The uplift history of the SE Tibetan Plateau has been a highly debated topic for decades, yet this problem remains of great importance to our understanding of how the crust deforms in response to continental collision, as well as how the solid Earth and climate systems interact. In particular, two contrasting models of crustal deformation have been proposed for SE Tibetan uplift, namely the "rigid-block uplift" (Tapponnier et al., 1981; 2001), and the "crustal-flow uplift" (Royden et al., 1997; Clark and Royden, 2000). This uplift has resulted in the formation of the large Pearl River catchment running from SE Tibet to the South China Sea. Asian monsoonal rain feeds this catchment, modulates sediment transport to the marginal sea, and affects the modern topography of SE Tibet. The sedimentary sequences preserved in the Pearl River Mouth Basin (PRMB) on the northern margin of the South China Sea represent an ideal natural laboratory to understand how tectonic deformation, river erosion and climate interact in this source-to-sink system.

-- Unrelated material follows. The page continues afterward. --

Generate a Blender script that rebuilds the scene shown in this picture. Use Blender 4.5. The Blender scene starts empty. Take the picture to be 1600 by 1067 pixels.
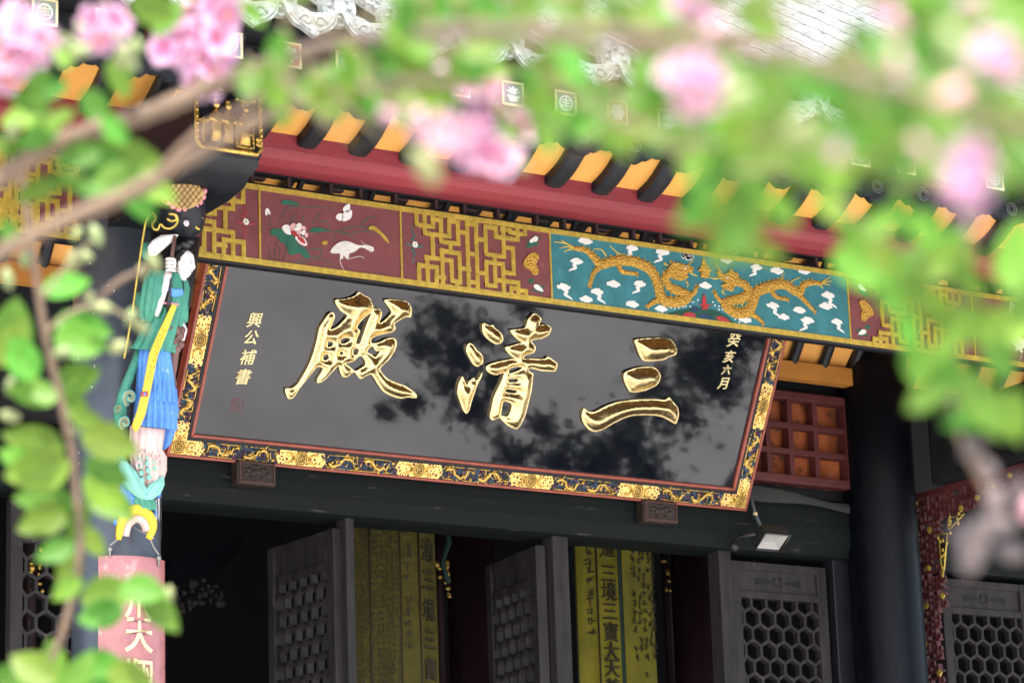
import bpy, bmesh, math, random
import numpy as np
from mathutils import Vector, Matrix
from mathutils.geometry import delaunay_2d_cdt
R = math.radians
random.seed(7)
S = bpy.context.scene
COL = S.collection

# ------------------------------------------------------------------ camera
F_PX, YAW, PITCH, ROLL = 4700.0, R(32.5), R(14.55), R(-1.97)
CAM = np.array([0.0, 0.0, 1.6])
CD = np.array([math.sin(YAW)*math.cos(PITCH), math.cos(YAW)*math.cos(PITCH), math.sin(PITCH)])
_r = np.array([math.cos(YAW), -math.sin(YAW), 0.0]); _u = np.cross(_r, CD)
CR = math.cos(ROLL)*_r + math.sin(ROLL)*_u
CU = -math.sin(ROLL)*_r + math.cos(ROLL)*_u
cd = bpy.data.cameras.new('camera'); cam = bpy.data.objects.new('camera', cd); COL.objects.link(cam)
cam.matrix_world = Matrix(((CR[0], CU[0], -CD[0], CAM[0]), (CR[1], CU[1], -CD[1], CAM[1]), (CR[2], CU[2], -CD[2], CAM[2]), (0, 0, 0, 1)))
cd.sensor_width = 36.0; cd.lens = F_PX/1600*36.0
cd.clip_start = 0.1; cd.clip_end = 500
cd.dof.use_dof = True; cd.dof.focus_distance = 14.6; cd.dof.aperture_fstop = 4.6
S.camera = cam

# ------------------------------------------------------------------ light
SUN_EL, SUN_AZ = R(58), R(212)          # azimuth: 0 = +Y, clockwise towards +X
W = bpy.data.worlds.new('World'); S.world = W; W.use_nodes = True
nt = W.node_tree; nt.nodes.clear()
sky = nt.nodes.new('ShaderNodeTexSky'); sky.sky_type = 'NISHITA'; sky.sun_disc = False
sky.sun_elevation = SUN_EL; sky.sun_rotation = SUN_AZ; sky.dust_density = 2.0; sky.air_density = 1.0
bg = nt.nodes.new('ShaderNodeBackground'); bg.inputs[1].default_value = 0.15
wo = nt.nodes.new('ShaderNodeOutputWorld')
nt.links.new(sky.outputs[0], bg.inputs[0]); nt.links.new(bg.outputs[0], wo.inputs[0])
sd = bpy.data.lights.new('sun', 'SUN'); sd.energy = 4.2; sd.angle = R(0.6); sd.color = (1.0, .95, .87)
sun = bpy.data.objects.new('sun', sd); COL.objects.link(sun)
tosun = Vector((math.sin(SUN_AZ)*math.cos(SUN_EL), math.cos(SUN_AZ)*math.cos(SUN_EL), math.sin(SUN_EL)))
sun.rotation_euler = tosun.to_track_quat('Z', 'Y').to_euler()
S.view_settings.view_transform = 'Standard'; S.view_settings.look = 'None'
S.view_settings.exposure = 1.75; S.view_settings.gamma = 1.0

# ------------------------------------------------------------------ photograph geometry helpers
def ray(x, y):
    v = CD*F_PX + CR*(x-800) - CU*(y-533.5)
    return v/np.linalg.norm(v)
def onY(x, y, Y):
    v = ray(x, y); return CAM + v*(Y-CAM[1])/v[1]
def onX(x, y, X):
    v = ray(x, y); return CAM + v*(X-CAM[0])/v[0]
def onP(x, y, O, n):
    v = ray(x, y); return CAM + v*(np.dot(np.asarray(O)-CAM, n)/np.dot(v, n))
def at(x, y, dist):
    return CAM + ray(x, y)*dist
def crop(pts, ox, oy, s):
    return [(ox+p[0]*s, oy+p[1]*s) + tuple(p[2:]) for p in pts]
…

Here, we use a new efficient landscape evolution model to undertake an inverse analysis of the Pearl River source-to-sink system since the Middle Eocene (~45 Ma), in an attempt to unravel the history of river erosion (drainage evolution), climate (monsoon intensity), and tectonics (SE Tibetan uplift) that is compatible with the observed geometries of the drainage basin and the PRMB. For this, we use a Bayesian inversion scheme in which the misfit function is constructed by comparing the observed river profile, marine sediment thickness, shelf length and surface slope to those predicted by the model.

Our simulations show that the crustal-flow uplift model cannot capture the geomorphic features of the SE Tibetan Plateau, and in particular the present-day profile of the Pearl River. The rigid-block uplift model can reproduce the observed geological and geomorphic features. The best-fitting values indicate that (i) the SE Tibetan Plateau started to uplift at ~15 Ma, and (ii) the monsoon intensity, simulated here by the precipitation rate, must have decreased by a factor of ~1.9 since 10 Ma. Our simulations, consistent with previous interpretations based on provenance data (Gao et al., 2018), show that the Pearl River catchment expanded towards its near-modern configuration in the Early Miocene.